Everything to be said has been said before.  The Vols got 22 from Scotty Hopson and 16 from Tobias Harris, though Harris again struggled at just 4 of 13 shooting.  Melvin Goins added 9.  The Vols got nothing of note from anyone else.

That led to a 36.4% shooting performance in a game where the Vols watched Mississippi State take a ton of stupid shots, and then decided they'd immitate.  The Vols shot 5 of 21 (23.8%) from the arc.  Here again:  Scotty and Tobias were 4 of 11 from the arc.  The rest of the team was 1 for 10.  Cameron Tatum was 1 for 5 with 5 points, continuing his disappearing act.

Mississippi State played the second half without Renardo Sidney, out with an illness.  But late in the game, State's threes started falling.  It kept them in front or within a possession at every turn.  Meanwhile, Tennessee tried to catch up at the free throw line, and shot a decent 16 of 23 (69.6%).  But the biggest stat of the game was State's 12 of 15 (80.0%) performance at the line - again, always kept them in it, and helped negate Tennessee's advantage on the glass.

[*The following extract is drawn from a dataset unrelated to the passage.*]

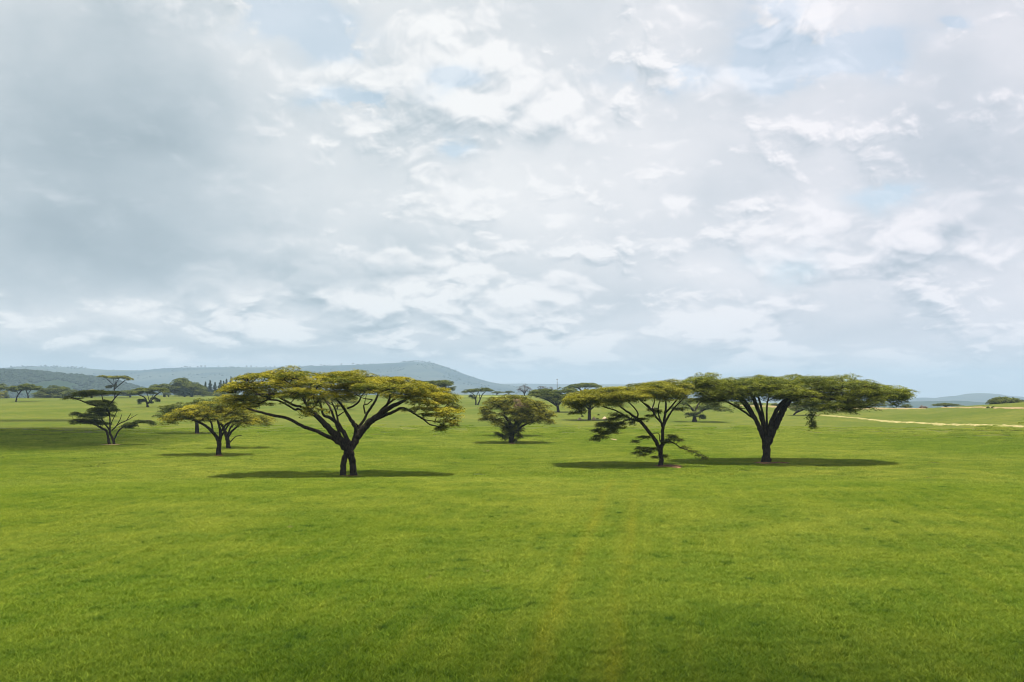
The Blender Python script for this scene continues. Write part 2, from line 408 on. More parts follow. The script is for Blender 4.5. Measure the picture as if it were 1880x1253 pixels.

With the game on the line, Scotty Hopson missed the second of two free throws to tie, but the Vols got the ball back after it went off State out of bounds.  And just when Tennessee did something really well - the best end-of-game inbounds play we've run all year, a wide open Tobias dunk for the lead - the roller coaster continued to express itself as the dominant narrative of this year's team:  the Vols didn't play strong transition defense, and allowed an and-one dunk on the other end for the Mississippi State win.  (And why did Bruce Pearl burn his final timeout before the free throw, essentially forcing a halfcourt shot when State missed the free throw?)

The Vols, who have always been so strong at Thompson-Boling under Pearl and lost only once there last year, have now lost seven home games this year, including three of our last four.  The only team we beat in that stretch is our next opponent, at South Carolina on Thursday.  Who knows what'll happen there.

The Vols can still make the dance, could still beat Kentucky and who knows what'll happen in March.  To expect anything, good or bad, from this team at this point is an exercise in stupidity.  The roller coaster rules the day.